— INPUT RECORDS —
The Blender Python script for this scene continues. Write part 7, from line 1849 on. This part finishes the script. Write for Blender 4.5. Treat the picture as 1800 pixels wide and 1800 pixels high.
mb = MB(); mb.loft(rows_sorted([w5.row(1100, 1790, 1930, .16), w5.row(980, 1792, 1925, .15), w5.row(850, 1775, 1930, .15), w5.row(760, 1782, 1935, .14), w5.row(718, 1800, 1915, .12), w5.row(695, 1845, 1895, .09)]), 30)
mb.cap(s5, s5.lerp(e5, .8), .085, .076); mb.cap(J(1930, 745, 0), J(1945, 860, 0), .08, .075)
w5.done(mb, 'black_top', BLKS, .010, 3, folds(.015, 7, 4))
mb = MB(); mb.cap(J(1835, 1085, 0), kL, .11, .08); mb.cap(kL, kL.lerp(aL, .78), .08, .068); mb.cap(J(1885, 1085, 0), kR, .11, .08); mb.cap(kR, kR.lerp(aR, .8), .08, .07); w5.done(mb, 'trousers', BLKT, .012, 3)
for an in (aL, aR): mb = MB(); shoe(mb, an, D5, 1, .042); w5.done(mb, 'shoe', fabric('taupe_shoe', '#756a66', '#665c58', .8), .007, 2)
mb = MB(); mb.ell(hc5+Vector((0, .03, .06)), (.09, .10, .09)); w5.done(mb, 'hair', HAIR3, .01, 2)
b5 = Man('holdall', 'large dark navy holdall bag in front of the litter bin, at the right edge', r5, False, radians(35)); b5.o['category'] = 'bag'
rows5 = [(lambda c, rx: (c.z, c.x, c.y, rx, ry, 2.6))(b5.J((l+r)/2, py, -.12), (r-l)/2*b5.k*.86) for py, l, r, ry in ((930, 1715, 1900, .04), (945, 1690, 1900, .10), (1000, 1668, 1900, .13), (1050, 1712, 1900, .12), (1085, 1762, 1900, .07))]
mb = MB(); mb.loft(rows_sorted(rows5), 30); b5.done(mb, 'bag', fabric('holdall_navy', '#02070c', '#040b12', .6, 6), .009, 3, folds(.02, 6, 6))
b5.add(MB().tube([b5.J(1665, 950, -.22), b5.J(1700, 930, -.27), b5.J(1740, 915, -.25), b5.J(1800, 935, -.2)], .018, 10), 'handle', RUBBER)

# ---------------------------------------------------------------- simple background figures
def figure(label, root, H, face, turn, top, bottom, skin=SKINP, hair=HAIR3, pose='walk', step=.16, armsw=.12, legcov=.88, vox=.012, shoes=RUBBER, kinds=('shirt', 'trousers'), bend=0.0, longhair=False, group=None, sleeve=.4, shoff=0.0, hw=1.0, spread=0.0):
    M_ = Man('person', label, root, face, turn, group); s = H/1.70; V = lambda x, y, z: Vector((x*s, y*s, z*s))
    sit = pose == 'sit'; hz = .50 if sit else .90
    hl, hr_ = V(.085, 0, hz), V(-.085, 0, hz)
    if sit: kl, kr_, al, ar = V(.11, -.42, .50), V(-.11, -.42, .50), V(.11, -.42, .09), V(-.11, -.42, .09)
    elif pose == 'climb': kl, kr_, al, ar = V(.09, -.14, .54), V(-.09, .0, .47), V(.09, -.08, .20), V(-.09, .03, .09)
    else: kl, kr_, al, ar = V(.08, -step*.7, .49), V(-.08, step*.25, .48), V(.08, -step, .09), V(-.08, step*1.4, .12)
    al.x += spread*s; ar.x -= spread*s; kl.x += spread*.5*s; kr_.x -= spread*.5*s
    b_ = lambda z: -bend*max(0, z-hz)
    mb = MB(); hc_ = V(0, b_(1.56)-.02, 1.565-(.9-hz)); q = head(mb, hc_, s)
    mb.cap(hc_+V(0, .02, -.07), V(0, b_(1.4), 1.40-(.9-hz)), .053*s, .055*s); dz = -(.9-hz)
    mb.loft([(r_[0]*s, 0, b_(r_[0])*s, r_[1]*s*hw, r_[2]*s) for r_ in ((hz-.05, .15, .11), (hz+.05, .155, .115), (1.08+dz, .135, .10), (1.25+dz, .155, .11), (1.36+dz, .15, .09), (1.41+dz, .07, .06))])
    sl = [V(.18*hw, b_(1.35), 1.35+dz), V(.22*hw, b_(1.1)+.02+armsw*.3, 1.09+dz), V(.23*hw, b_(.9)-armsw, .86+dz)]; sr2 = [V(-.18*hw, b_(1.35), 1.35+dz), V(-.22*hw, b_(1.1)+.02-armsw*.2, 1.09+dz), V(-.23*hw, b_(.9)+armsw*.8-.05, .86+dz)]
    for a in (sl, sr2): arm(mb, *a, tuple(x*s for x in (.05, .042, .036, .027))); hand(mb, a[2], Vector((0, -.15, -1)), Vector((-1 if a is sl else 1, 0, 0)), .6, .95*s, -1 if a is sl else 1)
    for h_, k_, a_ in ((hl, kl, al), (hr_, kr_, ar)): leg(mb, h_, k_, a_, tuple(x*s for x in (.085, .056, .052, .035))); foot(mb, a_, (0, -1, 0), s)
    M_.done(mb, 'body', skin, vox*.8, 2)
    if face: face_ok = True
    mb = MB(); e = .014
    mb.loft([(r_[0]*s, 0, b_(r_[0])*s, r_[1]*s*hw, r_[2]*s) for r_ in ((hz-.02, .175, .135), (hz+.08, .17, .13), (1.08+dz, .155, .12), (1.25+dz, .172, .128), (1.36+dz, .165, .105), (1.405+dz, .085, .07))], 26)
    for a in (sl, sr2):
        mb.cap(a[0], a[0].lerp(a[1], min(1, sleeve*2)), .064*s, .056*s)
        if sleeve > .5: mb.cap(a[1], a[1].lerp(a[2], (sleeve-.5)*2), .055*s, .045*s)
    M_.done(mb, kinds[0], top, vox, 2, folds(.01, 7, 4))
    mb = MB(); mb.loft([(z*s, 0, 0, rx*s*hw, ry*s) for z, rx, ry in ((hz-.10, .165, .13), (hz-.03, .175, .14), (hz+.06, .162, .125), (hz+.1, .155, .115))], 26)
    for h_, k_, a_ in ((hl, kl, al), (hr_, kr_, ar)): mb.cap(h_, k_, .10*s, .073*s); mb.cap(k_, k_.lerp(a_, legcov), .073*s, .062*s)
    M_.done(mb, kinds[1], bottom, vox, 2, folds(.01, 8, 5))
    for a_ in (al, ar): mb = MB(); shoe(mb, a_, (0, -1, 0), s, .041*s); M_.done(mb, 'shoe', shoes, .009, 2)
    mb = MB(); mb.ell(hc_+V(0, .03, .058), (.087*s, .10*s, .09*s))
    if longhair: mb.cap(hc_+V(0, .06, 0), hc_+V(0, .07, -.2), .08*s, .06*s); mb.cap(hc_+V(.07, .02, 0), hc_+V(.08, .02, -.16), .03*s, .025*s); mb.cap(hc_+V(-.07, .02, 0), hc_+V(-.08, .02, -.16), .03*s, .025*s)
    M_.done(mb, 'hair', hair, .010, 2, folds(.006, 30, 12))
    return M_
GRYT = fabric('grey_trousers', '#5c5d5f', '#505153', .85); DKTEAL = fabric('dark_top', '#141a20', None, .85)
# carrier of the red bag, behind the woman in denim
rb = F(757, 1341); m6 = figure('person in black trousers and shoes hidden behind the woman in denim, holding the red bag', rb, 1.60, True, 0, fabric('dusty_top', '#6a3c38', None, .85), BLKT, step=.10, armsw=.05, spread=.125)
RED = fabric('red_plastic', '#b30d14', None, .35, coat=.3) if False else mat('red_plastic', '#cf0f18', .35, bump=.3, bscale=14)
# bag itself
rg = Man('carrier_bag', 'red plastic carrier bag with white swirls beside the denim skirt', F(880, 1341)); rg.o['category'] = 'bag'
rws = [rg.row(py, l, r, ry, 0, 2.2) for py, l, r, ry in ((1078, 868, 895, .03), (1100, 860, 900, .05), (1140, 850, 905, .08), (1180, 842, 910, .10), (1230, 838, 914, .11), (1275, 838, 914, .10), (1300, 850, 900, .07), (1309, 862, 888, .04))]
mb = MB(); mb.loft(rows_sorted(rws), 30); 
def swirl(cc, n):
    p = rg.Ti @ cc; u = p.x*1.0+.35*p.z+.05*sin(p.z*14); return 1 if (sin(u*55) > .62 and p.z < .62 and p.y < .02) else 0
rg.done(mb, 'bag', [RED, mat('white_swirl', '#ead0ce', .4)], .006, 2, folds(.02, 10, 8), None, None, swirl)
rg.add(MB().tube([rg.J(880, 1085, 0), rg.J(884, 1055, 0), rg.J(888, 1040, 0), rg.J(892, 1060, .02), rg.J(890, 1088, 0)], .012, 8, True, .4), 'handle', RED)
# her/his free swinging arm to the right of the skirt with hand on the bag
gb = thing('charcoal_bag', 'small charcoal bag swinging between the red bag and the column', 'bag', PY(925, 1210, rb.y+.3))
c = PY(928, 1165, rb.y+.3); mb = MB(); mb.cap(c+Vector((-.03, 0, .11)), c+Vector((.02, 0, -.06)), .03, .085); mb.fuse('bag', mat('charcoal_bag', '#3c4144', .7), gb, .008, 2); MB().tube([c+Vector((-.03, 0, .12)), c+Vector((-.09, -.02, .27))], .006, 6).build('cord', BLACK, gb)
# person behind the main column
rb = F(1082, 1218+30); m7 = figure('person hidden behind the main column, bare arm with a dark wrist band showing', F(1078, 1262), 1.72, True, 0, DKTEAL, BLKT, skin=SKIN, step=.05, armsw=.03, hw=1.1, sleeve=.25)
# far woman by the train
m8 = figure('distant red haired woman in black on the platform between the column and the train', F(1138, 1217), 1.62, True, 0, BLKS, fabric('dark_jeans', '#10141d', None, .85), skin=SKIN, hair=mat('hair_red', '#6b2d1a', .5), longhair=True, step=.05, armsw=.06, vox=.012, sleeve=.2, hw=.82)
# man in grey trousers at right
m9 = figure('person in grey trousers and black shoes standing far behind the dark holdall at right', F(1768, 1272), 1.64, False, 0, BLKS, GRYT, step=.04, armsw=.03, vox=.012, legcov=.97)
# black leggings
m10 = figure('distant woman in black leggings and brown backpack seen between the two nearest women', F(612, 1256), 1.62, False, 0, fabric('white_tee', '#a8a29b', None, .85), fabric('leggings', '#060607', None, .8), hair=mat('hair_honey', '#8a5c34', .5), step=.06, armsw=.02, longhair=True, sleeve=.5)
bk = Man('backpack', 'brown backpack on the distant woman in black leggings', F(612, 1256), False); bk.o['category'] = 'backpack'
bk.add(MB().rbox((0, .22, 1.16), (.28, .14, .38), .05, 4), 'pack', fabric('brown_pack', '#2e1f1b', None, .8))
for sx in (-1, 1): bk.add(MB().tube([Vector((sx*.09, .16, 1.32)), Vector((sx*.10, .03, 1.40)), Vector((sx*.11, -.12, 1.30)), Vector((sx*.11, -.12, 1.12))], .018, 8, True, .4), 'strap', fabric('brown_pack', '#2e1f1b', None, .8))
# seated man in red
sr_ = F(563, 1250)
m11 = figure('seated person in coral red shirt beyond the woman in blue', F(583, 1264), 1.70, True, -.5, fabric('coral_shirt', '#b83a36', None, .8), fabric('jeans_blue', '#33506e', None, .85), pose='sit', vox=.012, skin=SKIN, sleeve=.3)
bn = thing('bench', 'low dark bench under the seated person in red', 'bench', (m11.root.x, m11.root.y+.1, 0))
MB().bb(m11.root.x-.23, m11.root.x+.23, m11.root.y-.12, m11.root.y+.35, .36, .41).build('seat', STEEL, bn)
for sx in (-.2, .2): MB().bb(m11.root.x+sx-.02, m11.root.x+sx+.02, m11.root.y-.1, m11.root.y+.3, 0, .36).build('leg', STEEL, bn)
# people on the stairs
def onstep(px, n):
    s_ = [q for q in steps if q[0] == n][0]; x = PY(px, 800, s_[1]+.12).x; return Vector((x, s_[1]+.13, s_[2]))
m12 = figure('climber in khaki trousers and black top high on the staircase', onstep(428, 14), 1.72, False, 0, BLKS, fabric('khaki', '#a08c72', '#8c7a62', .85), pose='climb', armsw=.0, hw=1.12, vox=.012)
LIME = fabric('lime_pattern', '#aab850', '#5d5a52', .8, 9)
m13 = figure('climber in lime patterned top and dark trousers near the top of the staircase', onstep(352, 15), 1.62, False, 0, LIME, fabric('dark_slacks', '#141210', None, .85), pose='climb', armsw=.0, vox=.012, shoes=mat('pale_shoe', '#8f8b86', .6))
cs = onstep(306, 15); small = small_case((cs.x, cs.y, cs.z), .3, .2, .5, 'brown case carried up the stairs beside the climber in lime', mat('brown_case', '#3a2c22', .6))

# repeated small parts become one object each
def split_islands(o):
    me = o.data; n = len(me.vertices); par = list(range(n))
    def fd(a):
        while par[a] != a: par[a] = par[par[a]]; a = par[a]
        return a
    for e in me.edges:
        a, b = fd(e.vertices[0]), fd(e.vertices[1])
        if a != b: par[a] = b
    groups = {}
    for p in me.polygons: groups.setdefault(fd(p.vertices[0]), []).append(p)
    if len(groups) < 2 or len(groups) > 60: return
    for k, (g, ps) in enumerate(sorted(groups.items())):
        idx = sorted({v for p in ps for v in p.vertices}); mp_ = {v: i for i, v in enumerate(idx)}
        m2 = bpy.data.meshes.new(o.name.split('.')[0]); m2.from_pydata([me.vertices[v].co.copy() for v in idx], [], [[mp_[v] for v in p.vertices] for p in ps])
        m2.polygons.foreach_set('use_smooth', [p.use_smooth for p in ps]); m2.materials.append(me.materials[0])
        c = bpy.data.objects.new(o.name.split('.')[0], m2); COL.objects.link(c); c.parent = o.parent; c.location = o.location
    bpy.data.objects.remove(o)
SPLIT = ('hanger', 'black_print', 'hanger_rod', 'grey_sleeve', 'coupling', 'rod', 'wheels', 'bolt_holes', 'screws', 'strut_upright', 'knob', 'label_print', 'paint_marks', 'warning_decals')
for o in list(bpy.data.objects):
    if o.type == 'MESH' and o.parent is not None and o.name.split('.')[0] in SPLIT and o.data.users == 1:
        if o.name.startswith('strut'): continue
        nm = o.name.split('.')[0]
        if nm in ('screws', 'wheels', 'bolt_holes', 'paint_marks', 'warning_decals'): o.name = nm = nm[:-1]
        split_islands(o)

---

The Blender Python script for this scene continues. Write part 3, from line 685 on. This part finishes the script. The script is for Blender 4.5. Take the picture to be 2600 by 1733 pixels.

— YOUR INSTRUCTIONS —
Extract the lines of the preceding material that run from the line with "1800 pixels high." through the line with "10), 'handle', RUBBER)", inclusive, reproducing them exactly and adding nothing.

— THE RESPONSE —
The Blender Python script for this scene continues. Write part 7, from line 1849 on. This part finishes the script. Write for Blender 4.5. Treat the picture as 1800 pixels wide and 1800 pixels high.
mb = MB(); mb.loft(rows_sorted([w5.row(1100, 1790, 1930, .16), w5.row(980, 1792, 1925, .15), w5.row(850, 1775, 1930, .15), w5.row(760, 1782, 1935, .14), w5.row(718, 1800, 1915, .12), w5.row(695, 1845, 1895, .09)]), 30)
mb.cap(s5, s5.lerp(e5, .8), .085, .076); mb.cap(J(1930, 745, 0), J(1945, 860, 0), .08, .075)
w5.done(mb, 'black_top', BLKS, .010, 3, folds(.015, 7, 4))
mb = MB(); mb.cap(J(1835, 1085, 0), kL, .11, .08); mb.cap(kL, kL.lerp(aL, .78), .08, .068); mb.cap(J(1885, 1085, 0), kR, .11, .08); mb.cap(kR, kR.lerp(aR, .8), .08, .07); w5.done(mb, 'trousers', BLKT, .012, 3)
for an in (aL, aR): mb = MB(); shoe(mb, an, D5, 1, .042); w5.done(mb, 'shoe', fabric('taupe_shoe', '#756a66', '#665c58', .8), .007, 2)
mb = MB(); mb.ell(hc5+Vector((0, .03, .06)), (.09, .10, .09)); w5.done(mb, 'hair', HAIR3, .01, 2)
b5 = Man('holdall', 'large dark navy holdall bag in front of the litter bin, at the right edge', r5, False, radians(35)); b5.o['category'] = 'bag'
rows5 = [(lambda c, rx: (c.z, c.x, c.y, rx, ry, 2.6))(b5.J((l+r)/2, py, -.12), (r-l)/2*b5.k*.86) for py, l, r, ry in ((930, 1715, 1900, .04), (945, 1690, 1900, .10), (1000, 1668, 1900, .13), (1050, 1712, 1900, .12), (1085, 1762, 1900, .07))]
mb = MB(); mb.loft(rows_sorted(rows5), 30); b5.done(mb, 'bag', fabric('holdall_navy', '#02070c', '#040b12', .6, 6), .009, 3, folds(.02, 6, 6))
b5.add(MB().tube([b5.J(1665, 950, -.22), b5.J(1700, 930, -.27), b5.J(1740, 915, -.25), b5.J(1800, 935, -.2)], .018, 10), 'handle', RUBBER)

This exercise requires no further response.